Dive Brief:
- Ahold Delhaize is halting development of its Bfresh concept, according to The Philadelphia Inquirer. The company, which operates three Bfresh stores in Massachusetts, planned to build three locations in Philadelphia, but now says it will reevaluate the use of those sites. The company plans to fold its Massachusetts Bfresh stores along with its Eastside Marketplace store in Providence, Rhode Island into the Stop & Shop banner, according to Supermarket News.
- The retailer said it will close its Bfresh location in Brighton, Massachusetts, this weekend, along with its Everything Fresh store in Philadelphia, which opened in 2014 and served as a prototype for Ahold Delhaize’s small urban stores.
- “We will apply key learnings from Bfresh and the Eastside Marketplace — such as innovative technology, fresh prepared meals, a health-focused assortment and exciting ways to engage customers digitally and online — to Stop & Shop stores more broadly and to future alternative and small format store opportunities,” Mark McGowan, president of Stop & Shop said in a statement, according to Supermarket News.
Dive Insight:
In 2014, Ahold opened Everything Fresh, a 3,700 square-foot store in Philadelphia that featured an array of produce, organic groceries, bulk bins and an open layout. The location, which Philadelphia magazine called “a supermarket with a big heart,” caught on in the neighborhood and helped inform the next evolution of small urban grocery stores for Ahold: Bfresh, which opened its first location in Allston, Massachusetts, the next year.
At around 10,000 square feet, Bfresh stores were larger than Everything Fresh, but they shared the prototype’s focus on fresh produce, natural and organic products and prepared foods. The stores, which catered to urban millennials, also had attitude. “NOT COMING SOON: lame foods, this for that, high prices, bad attitudes,” the company’s Twitter handle announced back in 2015, shortly before opening its first location.
Bfresh’s slogan was “no tradeoffs” — that is, customers could get high-quality goods at affordable prices. But by the time Ahold Delhaize was ready to open its third Bfresh store Somerville, Massachusetts, earlier this year, it seemed the concept wasn’t living up to its promise.
As Supermarket News reported back in February, Ahold Delhaize tweaked the assortment in its Somerville location to include more private label products and fewer high-price specialty items. The company also added more meal kits to its prepared foods lineup, and revamped its bakery with more local selections.

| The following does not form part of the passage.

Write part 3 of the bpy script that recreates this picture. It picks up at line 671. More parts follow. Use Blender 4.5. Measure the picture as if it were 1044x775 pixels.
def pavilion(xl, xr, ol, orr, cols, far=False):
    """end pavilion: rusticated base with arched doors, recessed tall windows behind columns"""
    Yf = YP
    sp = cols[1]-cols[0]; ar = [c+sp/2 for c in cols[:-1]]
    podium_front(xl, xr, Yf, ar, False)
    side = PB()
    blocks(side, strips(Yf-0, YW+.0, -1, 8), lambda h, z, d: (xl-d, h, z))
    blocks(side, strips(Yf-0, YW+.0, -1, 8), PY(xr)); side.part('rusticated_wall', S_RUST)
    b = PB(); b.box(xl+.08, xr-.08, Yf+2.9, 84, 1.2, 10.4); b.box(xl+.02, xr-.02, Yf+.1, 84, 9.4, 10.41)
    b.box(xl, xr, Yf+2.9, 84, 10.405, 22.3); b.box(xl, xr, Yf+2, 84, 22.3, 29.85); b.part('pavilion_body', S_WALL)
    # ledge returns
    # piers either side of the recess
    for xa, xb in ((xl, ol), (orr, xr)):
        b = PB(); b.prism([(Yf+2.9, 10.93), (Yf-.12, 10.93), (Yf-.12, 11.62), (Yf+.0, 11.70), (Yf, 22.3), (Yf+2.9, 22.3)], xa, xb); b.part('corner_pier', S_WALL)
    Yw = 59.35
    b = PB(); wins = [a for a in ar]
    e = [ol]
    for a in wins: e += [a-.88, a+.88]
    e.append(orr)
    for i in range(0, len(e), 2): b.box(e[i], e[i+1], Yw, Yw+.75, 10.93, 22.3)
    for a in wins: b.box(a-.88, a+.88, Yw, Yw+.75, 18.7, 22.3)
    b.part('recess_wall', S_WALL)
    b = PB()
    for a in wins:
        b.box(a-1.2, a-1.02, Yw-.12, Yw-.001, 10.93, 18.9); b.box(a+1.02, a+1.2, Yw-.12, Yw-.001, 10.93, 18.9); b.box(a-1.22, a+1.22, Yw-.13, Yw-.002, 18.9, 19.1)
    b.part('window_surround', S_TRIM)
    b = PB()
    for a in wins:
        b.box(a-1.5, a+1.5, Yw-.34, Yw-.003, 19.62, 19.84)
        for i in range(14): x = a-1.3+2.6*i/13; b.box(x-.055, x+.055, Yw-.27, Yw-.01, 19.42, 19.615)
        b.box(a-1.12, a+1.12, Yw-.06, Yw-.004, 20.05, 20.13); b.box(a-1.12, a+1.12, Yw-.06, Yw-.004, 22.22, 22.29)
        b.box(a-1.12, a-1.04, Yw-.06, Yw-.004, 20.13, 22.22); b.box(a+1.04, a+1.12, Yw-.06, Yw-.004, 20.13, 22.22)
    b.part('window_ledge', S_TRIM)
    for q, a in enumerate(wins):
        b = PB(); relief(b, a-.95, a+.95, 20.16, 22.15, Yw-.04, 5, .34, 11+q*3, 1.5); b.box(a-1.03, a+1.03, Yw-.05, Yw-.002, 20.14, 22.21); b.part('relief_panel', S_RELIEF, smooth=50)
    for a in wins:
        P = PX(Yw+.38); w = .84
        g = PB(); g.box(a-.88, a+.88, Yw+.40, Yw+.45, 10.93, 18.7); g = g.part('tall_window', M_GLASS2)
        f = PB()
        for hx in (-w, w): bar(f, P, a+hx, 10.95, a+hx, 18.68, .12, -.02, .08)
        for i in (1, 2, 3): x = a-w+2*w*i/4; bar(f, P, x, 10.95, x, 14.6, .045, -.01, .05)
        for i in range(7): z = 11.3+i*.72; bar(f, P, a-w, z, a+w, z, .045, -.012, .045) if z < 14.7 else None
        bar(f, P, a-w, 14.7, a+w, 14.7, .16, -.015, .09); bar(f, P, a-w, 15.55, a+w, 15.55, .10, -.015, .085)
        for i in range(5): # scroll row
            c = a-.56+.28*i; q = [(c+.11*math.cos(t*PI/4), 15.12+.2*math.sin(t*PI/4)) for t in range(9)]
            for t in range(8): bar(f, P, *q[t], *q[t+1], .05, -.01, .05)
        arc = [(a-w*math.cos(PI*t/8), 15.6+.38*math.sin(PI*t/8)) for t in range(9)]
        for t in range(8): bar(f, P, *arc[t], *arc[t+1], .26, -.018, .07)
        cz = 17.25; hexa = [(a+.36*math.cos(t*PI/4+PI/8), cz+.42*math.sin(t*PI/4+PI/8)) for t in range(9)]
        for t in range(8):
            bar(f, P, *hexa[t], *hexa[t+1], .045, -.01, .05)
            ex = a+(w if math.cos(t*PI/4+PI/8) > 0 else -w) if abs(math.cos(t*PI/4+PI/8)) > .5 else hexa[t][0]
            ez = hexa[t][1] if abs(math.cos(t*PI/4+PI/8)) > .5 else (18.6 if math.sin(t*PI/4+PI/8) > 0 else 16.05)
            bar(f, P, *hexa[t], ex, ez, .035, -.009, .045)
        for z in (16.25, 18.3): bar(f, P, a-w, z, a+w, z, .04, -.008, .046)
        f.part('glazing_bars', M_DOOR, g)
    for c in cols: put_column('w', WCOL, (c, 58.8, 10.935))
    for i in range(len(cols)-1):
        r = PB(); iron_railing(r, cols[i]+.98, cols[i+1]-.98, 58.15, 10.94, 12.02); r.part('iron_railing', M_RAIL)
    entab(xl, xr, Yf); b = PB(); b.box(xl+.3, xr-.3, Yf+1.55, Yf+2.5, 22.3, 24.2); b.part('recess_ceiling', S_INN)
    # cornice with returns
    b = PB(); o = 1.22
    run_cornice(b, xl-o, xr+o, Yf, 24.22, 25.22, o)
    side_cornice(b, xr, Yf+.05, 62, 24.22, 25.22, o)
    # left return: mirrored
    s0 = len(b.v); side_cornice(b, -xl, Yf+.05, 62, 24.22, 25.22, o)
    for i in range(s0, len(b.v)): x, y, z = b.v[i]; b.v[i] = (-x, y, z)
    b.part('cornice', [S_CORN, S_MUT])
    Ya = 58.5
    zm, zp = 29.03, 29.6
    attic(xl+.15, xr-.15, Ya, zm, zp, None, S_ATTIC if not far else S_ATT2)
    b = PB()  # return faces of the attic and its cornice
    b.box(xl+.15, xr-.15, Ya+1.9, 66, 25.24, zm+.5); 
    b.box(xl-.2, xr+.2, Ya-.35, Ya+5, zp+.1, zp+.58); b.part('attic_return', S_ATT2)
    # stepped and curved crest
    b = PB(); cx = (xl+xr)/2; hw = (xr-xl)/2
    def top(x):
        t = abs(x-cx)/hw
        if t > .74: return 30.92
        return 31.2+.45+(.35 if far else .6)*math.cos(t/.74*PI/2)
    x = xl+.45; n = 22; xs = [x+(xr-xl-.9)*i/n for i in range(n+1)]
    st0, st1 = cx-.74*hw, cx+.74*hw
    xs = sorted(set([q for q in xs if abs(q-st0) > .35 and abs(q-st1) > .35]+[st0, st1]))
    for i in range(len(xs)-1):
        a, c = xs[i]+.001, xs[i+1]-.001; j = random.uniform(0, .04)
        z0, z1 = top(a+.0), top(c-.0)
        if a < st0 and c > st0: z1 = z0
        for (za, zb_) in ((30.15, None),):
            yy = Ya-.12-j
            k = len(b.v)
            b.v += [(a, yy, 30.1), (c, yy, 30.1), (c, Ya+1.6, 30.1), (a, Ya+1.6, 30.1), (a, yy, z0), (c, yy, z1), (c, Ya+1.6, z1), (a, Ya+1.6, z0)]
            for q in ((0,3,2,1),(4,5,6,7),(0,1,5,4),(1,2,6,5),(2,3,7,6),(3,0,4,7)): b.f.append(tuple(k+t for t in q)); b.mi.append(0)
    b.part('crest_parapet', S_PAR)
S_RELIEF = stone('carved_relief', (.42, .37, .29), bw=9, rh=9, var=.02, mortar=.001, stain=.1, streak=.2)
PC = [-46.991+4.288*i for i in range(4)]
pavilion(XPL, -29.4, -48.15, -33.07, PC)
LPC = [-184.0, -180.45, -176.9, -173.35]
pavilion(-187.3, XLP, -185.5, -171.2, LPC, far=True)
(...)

Ahold Delhaize had national ambitions for BFresh. It’s not clear why the company has chosen to halt development at this point, though fierce industry competition likely played a role. Target is rapidly deploying small-format stores in cities across the country, with plans to have 100 in place within three years. Whole Foods continues to open 365 stores. Convenience stores have entered the fray, as well, with food-focused stores being developed by the likes of Sheetz and Wawa.
Ahold Delhaize stresses that this is all a learning process. That’s the right approach to have here, because urban grocery retailing is a hot opportunity. According to researchers at the University of California and the University of Pennsylvania, 23 of the country’s 25 largest cities have seen growth in the number of college-educated residents under age 45 since 2000. With the right format, the retailer known for running conventional supermarkets could find a big growth opportunity in thinking small.